Общественные праздники в Сипакире в целом соответствовали духу и образу жизни их участников. Соляные шахты, которые испанцы застали первозданными, по выходным привлекали туристов, как и «фланк стейк», приготовленный в печи, и картофель, покрытый большими белыми хлопьями соли. Мы, интерны с побережья страны, имели общепризнанную репутацию неуемных горлопанов, но умели замечательно, как настоящие мастера, танцевать под модную музыку и самозабвенно, до безумия влюбляться.
Мы были так непосредственны и открыты, что в день, когда стало известно об окончании Мировой войны, мы вышли на улицы, чтобы выразить нашу радость, со знаменами, плакатами И яростными криками о победе. Кто-то предложил любому желающему произнести речь. И я, ни на мгновение не задумываясь, пробился сквозь толпу на балкон клуба, выходящий на главную площадь, и без всякой подготовки произнес речь с высокопарными лозунгами, притом так, что многие решили, будто я выучил их заранее наизусть.

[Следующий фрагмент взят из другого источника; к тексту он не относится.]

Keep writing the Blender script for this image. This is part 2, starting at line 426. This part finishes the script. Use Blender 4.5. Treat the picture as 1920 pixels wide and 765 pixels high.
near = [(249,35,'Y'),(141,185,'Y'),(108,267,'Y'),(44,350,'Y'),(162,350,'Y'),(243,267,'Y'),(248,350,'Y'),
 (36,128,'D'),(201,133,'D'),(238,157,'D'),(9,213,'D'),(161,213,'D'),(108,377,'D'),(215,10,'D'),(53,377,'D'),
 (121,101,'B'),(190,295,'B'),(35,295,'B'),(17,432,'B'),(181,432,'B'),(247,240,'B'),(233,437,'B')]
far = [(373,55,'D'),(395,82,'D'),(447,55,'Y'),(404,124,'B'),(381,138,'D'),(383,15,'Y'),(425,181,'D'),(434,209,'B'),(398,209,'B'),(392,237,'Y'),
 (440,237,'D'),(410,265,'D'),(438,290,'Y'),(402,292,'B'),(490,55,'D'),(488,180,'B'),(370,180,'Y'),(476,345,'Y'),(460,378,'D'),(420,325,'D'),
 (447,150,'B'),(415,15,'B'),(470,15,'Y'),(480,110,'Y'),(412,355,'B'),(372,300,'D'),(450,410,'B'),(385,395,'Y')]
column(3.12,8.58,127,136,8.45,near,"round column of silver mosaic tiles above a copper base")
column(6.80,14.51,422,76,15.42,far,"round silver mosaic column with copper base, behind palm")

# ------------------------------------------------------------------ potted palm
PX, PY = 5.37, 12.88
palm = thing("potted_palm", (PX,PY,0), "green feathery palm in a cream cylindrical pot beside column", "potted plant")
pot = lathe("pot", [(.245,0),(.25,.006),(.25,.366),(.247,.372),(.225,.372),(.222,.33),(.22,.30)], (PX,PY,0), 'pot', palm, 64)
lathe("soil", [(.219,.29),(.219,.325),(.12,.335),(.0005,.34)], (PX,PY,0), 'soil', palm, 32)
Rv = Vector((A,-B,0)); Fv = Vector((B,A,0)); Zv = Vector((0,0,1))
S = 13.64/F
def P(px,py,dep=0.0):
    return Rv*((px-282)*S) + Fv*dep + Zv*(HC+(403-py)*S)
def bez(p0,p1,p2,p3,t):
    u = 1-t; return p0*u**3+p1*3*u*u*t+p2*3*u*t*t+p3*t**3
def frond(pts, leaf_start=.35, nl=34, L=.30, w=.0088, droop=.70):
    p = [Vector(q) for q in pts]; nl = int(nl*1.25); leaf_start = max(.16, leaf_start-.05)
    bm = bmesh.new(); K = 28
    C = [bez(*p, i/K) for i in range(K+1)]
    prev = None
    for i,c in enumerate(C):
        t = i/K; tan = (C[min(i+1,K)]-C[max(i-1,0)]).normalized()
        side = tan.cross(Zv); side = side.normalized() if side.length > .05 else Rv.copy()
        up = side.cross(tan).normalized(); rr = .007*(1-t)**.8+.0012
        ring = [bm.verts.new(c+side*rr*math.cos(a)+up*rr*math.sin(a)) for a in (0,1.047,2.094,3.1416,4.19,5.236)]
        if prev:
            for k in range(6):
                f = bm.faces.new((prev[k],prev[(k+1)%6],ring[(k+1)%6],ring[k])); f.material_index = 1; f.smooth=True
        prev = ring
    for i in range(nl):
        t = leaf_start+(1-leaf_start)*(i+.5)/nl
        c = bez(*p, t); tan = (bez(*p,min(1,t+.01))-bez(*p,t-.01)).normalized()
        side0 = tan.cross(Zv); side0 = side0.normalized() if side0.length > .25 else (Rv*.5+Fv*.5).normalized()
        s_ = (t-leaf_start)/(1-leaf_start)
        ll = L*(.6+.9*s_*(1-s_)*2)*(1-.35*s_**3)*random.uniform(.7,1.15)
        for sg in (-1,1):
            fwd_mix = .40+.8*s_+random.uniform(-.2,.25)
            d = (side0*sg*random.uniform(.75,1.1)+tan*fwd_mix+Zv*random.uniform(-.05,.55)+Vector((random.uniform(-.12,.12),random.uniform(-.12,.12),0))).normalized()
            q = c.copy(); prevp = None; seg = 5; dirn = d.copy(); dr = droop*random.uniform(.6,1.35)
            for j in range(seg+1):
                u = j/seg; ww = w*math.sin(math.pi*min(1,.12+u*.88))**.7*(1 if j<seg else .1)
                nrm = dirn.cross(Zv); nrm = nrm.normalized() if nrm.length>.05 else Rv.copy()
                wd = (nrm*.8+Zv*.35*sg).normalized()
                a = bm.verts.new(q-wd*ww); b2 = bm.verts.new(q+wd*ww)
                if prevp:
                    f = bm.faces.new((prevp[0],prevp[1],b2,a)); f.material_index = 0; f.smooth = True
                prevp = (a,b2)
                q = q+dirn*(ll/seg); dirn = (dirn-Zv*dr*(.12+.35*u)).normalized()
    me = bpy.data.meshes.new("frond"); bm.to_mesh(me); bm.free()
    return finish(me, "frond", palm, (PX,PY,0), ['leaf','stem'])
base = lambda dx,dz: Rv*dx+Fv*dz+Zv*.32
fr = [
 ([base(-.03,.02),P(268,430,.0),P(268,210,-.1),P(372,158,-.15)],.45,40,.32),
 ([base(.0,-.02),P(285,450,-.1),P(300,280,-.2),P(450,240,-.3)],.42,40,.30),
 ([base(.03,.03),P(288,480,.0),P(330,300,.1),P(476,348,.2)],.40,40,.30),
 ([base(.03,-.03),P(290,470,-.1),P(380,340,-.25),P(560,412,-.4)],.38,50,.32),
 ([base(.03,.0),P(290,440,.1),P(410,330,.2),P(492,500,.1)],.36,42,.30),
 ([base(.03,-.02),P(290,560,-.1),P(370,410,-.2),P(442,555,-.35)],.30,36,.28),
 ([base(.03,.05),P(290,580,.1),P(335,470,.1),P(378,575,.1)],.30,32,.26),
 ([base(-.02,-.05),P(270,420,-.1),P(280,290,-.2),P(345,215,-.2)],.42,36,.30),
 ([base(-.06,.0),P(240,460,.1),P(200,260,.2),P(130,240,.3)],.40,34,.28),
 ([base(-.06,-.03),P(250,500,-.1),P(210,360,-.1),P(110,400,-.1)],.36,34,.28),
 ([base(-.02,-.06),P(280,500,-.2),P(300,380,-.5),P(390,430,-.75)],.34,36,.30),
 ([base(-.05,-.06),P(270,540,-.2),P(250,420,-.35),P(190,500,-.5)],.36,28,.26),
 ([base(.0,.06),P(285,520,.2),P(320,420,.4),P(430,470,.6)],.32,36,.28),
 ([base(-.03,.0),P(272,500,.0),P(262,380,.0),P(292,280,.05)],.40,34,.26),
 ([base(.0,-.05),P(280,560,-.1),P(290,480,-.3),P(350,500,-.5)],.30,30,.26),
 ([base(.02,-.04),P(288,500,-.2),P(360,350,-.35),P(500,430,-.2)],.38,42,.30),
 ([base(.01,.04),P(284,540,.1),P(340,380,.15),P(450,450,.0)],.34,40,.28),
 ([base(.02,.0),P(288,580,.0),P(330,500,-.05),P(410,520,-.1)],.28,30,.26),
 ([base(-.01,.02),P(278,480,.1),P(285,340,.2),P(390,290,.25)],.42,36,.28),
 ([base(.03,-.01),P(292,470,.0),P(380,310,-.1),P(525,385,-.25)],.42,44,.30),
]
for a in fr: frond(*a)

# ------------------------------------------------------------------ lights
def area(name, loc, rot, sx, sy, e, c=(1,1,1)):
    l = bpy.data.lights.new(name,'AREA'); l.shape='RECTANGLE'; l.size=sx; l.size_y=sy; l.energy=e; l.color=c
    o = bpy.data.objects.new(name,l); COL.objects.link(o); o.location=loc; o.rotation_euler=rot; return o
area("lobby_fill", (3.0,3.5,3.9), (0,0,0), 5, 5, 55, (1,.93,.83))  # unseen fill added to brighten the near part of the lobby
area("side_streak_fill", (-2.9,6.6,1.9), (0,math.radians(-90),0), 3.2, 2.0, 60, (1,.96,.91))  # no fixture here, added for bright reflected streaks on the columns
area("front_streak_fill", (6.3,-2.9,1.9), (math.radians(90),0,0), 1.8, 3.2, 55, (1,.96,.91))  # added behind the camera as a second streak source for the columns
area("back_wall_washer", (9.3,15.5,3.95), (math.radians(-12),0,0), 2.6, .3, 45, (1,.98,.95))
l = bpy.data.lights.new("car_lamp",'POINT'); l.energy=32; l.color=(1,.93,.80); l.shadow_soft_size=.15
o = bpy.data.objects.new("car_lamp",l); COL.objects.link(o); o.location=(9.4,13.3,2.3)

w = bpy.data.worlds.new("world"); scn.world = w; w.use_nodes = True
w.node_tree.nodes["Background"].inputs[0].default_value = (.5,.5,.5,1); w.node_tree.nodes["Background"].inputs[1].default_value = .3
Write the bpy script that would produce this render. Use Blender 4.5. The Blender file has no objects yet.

Это была единственная в своем роде речь, которую за свои семьдесят лет я вынужден был произнести экспромтом. Я закончил искренней благодарностью каждому из «большой четверки», но восторг площади вызвал пассаж по поводу президента Соединенных Штатов, скончавшегося совсем недавно: «Франклин Делано Рузвельт, как Сид Кампеадор, умеет выигрывать сражения даже после смерти». Эта фраза еще несколько дней витала над городом. Ее написали на уличных плакатах и на портретах Рузвельта в витринах некоторых магазинов. Так что моим первым успехом у публики был не успех поэта или романиста, но оратора, хуже того: политического оратора. С тех пор в лицее я никогда не принимал участия в торжественных мероприятиях, если нужно было подниматься на трибуну. Мои речи были исключительно письменными и выверенными до предела.
Но впоследствии подобная бесцеремонность пригодилась мне для преодоления сценического страха, вводившего меня в состояние ступора как на больших свадьбах, так и в тавернах индейцев в руанах и альпаргатах, где все заканчивалось тем, что мы напивались и оказывались на полу; в доме Беренисе, которая была чрезвычайно красива и не имела предрассудков, ей очень повезло, что она не вышла за меня замуж, потому что безумно любила другого, или на телеграфе, где незабываемая Сарита в кредит отправляла жалостливые телеграммы, когда мои родители задерживали денежные переводы, и не однажды она выручала меня, одалживая в счет будущих переводов. И все же самым незабываемым воспоминанием стала не чья-то любовь, а сама фея преданных служителей поэзии. Ее звали Сесилия Гонсалес Писано, она была остроумна, обаятельна, мыслила непредвзято и независимо, даже в семье консерваторов, и обладала феноменальной памятью на стихотворения. Она жила со своей незамужней тетей-аристократкой в роскошном колониальном особняке, окруженном садом гелиотропов, напротив центрального входа в лицей. Поначалу наши отношения ограничивались поэтическими состязаниями, но все закончилось тем, что Сесилия, всегда помиравшая со смеху над нашими стихами, стала самым настоящим другом моей жизни. Со всеобщей помощью она даже проникала на занятия учителя Кальдерона по литературе.
Во времена моего пребывания в Аракатаке я, мечтая о лучшей жизни, ходил петь с ярмарки на ярмарку с аккордеоном и не слишком противным голосом, который мне всегда казался самым старинным и удобным способом рассказывать небылицы. Если моя мать отказалась от карьеры пианистки ради детей, отец забросил скрипку, чтобы зарабатывать на жизнь и кормить нас, то казалось вполне закономерным, коли старший сын создаст прецедент и благодаря музыке умрет с голоду. Мои спорадические выступления в качестве певца в лицейской группе показали, что у меня хороший слух, я могу петь и быстро научиться играть на любом, даже самом сложном, музыкальном инструменте.